Pub companies need to show reform is working to stave off government pressure

Pub companies need to show reform is working to stave off government pressure

New codes of practice covering the way UK pub companies operate are “making a difference” it has been claimed – but the industry still faces the threat of government intervention.

The codes have been introduced after a series of MP reports criticising companies’ treatment of their tenants. Last year, the UK Government vowed to act if pub companies did not reform their 'ties' with tenanted pubs by June 2011.

There is severe financial pressure on the UK on-trade, which has exacerbated an already tense relationship between pub companies and their tenanted pubs.
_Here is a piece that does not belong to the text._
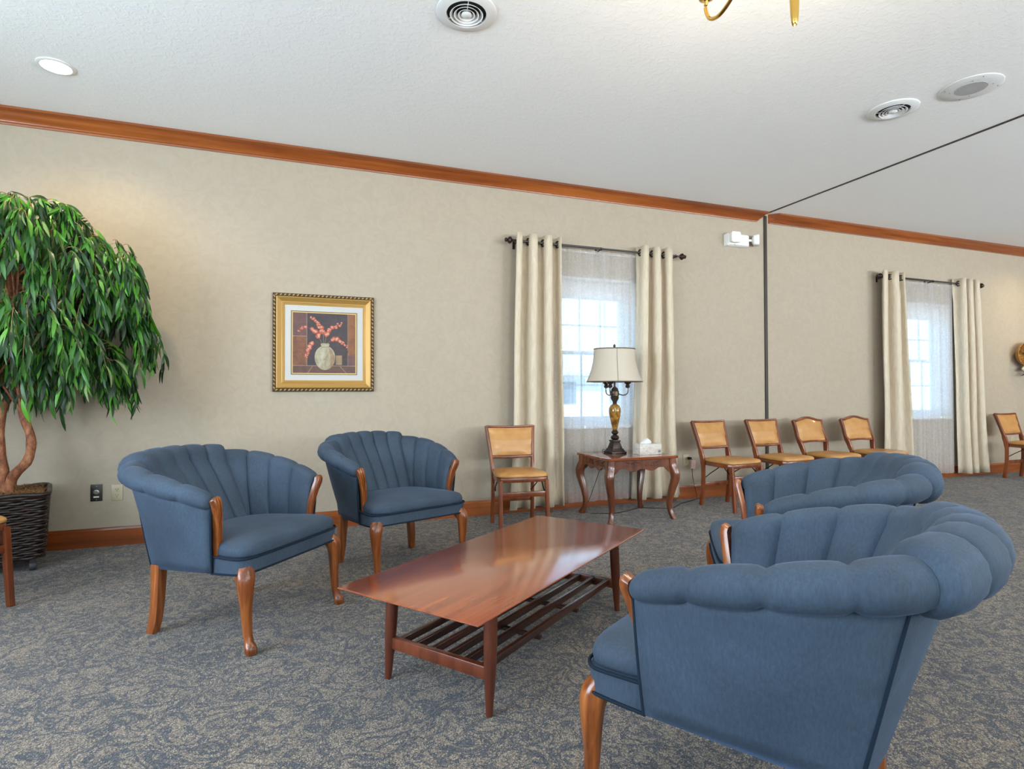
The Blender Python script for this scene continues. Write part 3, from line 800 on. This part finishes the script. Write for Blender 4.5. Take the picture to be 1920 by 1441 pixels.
# ------------------------------------------------------------------ emergency light
t=thing('emergency_light','white twin-head emergency light high on the wall left of the dark track','emergency light',(4.50,W,2.775))
m=MB(); rs=[]
for yy,ins in ((0,0),(-.060,0),(-.075,.012)): rs.append([Vector((a,yy,b)) for a,b in rrect(.29-2*ins,.135-2*ins,.012,3)])
m.rings(rs); m.build('housing', M_WHITE, t, smooth=40)
M_LENS=plain('lamp_lens',(236,236,232),.15)
for xx,rot in ((-.075,-.1),(.185,.9)):
    R_=Matrix.Rotation(rot,3,'Z'); m=MB(); rs=[]
    for yy,w_ in ((-.055,.05),(-.075,.105),(-.12,.118),(-.128,.112)): rs.append([R_@Vector((a,yy+.04,b))+Vector((xx,-.04,.012)) for a,b in rrect(w_,w_,.022,4)])
    m.rings(rs); hd=m.build('lamp_head', M_WHITE, t, smooth=40)
    m=MB(); rs=[]
    for yy,w_ in ((-.1285,.10),(-.124,.06),(-.122,.02)): rs.append([R_@Vector((a,yy+.04,b))+Vector((xx,-.04,.012)) for a,b in rrect(w_,w_,w_*.2,4)])
    m.rings(rs); m.build('reflector', M_LENS, hd)
m=MB(); m.tube([(.12,-.05,.01),(.18,-.06,.01)],.014,10); m.build('swivel', M_WHITE, t)
m=MB(); m.box((-.06,-.075,-.060),(.012,.003,.005)); m.build('indicator', plain('red_led',(170,30,20),.4), t)

# ------------------------------------------------------------------ ceiling fittings
def diffuser(label,x,y,group):
    t=thing('ceiling_vent',label,'air vent',(x,y,H),0,group)
    m=MB(); m.lathe([(.158,-.0005),(.158,-.006),(.146,-.012),(.108,-.016),(.104,-.012),(.104,-.0005)],n=48); m.build('flange', M_WHITEP, t, smooth=35)
    m=MB(); m.lathe([(.106,-.0006),(.106,-.002),(.001,-.002)],n=40); m.build('duct_opening', M_DARK, t)
    for r_ in (.086,.065,.044):
        m=MB(); rs=[]
        for a,z in ((r_,-.020),(r_-.013,-.007),(r_-.0115,-.006),(r_+.002,-.019)):
            rs.append([Vector((a*math.cos(2*PI*j/40),a*math.sin(2*PI*j/40),z)) for j in range(40)])
        rs.append(rs[0]); m.rings(rs,cap=False); m.build('louver_ring', M_WHITEP, t, smooth=40)
    m=MB(); m.lathe([(.001,-.024),(.020,-.023),(.028,-.018),(.026,-.010),(.001,-.008)],n=30); m.build('centre_cone', M_WHITEP, t, smooth=40)
    m=MB()
    for k in range(3):
        a=rad(20+120*k); m.tube([(.024*math.cos(a),.024*math.sin(a),-.010),(.105*math.cos(a),.105*math.sin(a),-.010)],.002,6)
    m.build('spokes', M_WHITEP, t)
    return t
diffuser('round white ceiling vent with ring louvers, at top centre above the coffee table',.83,2.875,'round ceiling vents')
diffuser('round white ceiling vent with ring louvers, beside the flat ceiling speaker',3.962,2.826,'round ceiling vents')
t=thing('ceiling_speaker','flat round white ceiling speaker with grey mesh centre, right of the vent','speaker',(4.155,2.438,H))
m=MB(); m.lathe([(.172,-.0005),(.172,-.004),(.165,-.007),(.096,-.009),(.001,-.009)],n=48); m.build('cover_plate', M_WHITEP, t, smooth=35)
n=NT('speaker_mesh'); vv=n.voro(190, None,'F1',0); n.base(n.ramp(vv.outputs['Distance'],[(.25,srgb(120,120,120)),(.5,srgb(205,205,205))])); n.p(Roughness=.6); M_MESH=n.m
m=MB(); m.lathe([(.090,-.0085),(.088,-.0105),(.001,-.0115)],n=40); m.build('grille', M_MESH, t)
m=MB()
for r_ in (.112,.150):
    for k in range(4):
        a=rad(35+90*k+(20 if r_>.12 else 0)); m.lathe([(.003,-.007),(.003,-.0105),(.001,-.011)],(r_*math.cos(a),r_*math.sin(a),0),8)
m.build('screws', plain('screw_grey',(120,120,120),.4,.6), t)
M_BULB=emis('warm_bulb',(1,.93,.80),14)
def downlight(label,x,y,group,power=40):
    t=thing('recessed_downlight',label,'ceiling light',(x,y,H),0,group)
    m=MB(); m.lathe([(.100,-.0005),(.100,-.004),(.092,-.008),(.080,-.008),(.076,-.003),(.076,-.0006)],n=40); m.build('trim_ring', M_WHITE, t, smooth=40)
    m=MB(); m.lathe([(.076,-.0007),(.074,-.004),(.060,-.006),(.001,-.006)],n=36); m.build('lamp', M_BULB, t)
    l=bpy.data.lights.new('downlight_beam','SPOT'); l.energy=power; l.color=(1,.80,.50); l.spot_size=rad(150); l.spot_blend=.9; l.shadow_soft_size=.07
    o=bpy.data.objects.new('downlight_beam',l); COL.objects.link(o); o.location=(0,0,-.03); o.parent=t
GD='recessed ceiling downlights'
downlight('lit round recessed downlight in the ceiling above the potted tree',-1.385,4.227,GD,75)
downlight('lit round recessed downlight beyond the right edge, above the wall basket',9.35,4.227,GD,60)

# ------------------------------------------------------------------ chandelier (only its lowest parts show)
t=thing('chandelier','polished brass chandelier hanging at the top edge, only a curved arm and bottom finial showing','chandelier',(1.759,1.630,2.50))
m=MB(); m.lathe([(.001,0),(.008,.006),(.012,.020),(.015,.05),(.0165,.10),(.018,.125)],n=24); m.build('finial', M_BRASS, t)
m=MB(); m.lathe([(.018,.12),(.030,.128),(.020,.140),(.024,.16),(.05,.20),(.065,.24),(.05,.28),(.025,.31),(.018,.34),(.03,.37),(.035,.40),(.02,.43),(.010,.46),(.010,.6),(.06,.602),(.065,.6215)],n=28); m.build('column', M_BRASS, t)
for k in range(5):
    a=rad(87.4+72*k); ca,sa=math.cos(a),math.sin(a)
    m=MB(); P=catmull([(.03,0,.36),(.12,0,.43),(.24,0,.41),(.34,0,.345),(.43,0,.318),(.50,0,.345),(.53,0,.41),(.52,0,.45)],30)
    m.tube([Vector((p.x*ca,p.x*sa,p.z)) for p in P],.0085,10)
    m.lathe([(.010,.44),(.035,.452),(.038,.458),(.014,.460),(.012,.50),(.001,.50)],(.52*ca,.52*sa,0),18); am=m.build('arm', M_BRASS, t)
    m=MB(); m.lathe([(.008,.50),(.016,.52),(.014,.545),(.003,.575)],(.52*ca,.52*sa,0),12); m.build('bulb', M_BULB, am)
l=bpy.data.lights.new('chandelier_glow','POINT'); l.energy=40; l.color=(1,.86,.66); l.shadow_soft_size=.25
o=bpy.data.objects.new('chandelier_glow',l); COL.objects.link(o); o.location=(0,0,-.15); o.parent=t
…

To assess progress made on reform, the British Beer & Pub Association (BBPA) and the Independent Pub Confederation commissioned a survey of 500 UK publicans. The results, released last week, found that only 76% of them knew a code existed. Just 16% of new tenants had been offered a free-of-tie option, allowing them to buy beer from any supplier they choose.

Brigid Simmonds, the BBPA's chief executive, said that the results showed “solid progress” has been made in improving the tie between pub companies and licensees. 

But, Simon Clarke, a spokesman for the anti-beer tie Fair Pint campaign, argued it was “quite a limited survey that did not address the real issue of tenant profitability”.

Meanwhile, a new MP-led inquiry into the issue is due to kick-off next month, which could put back the deadline for reform.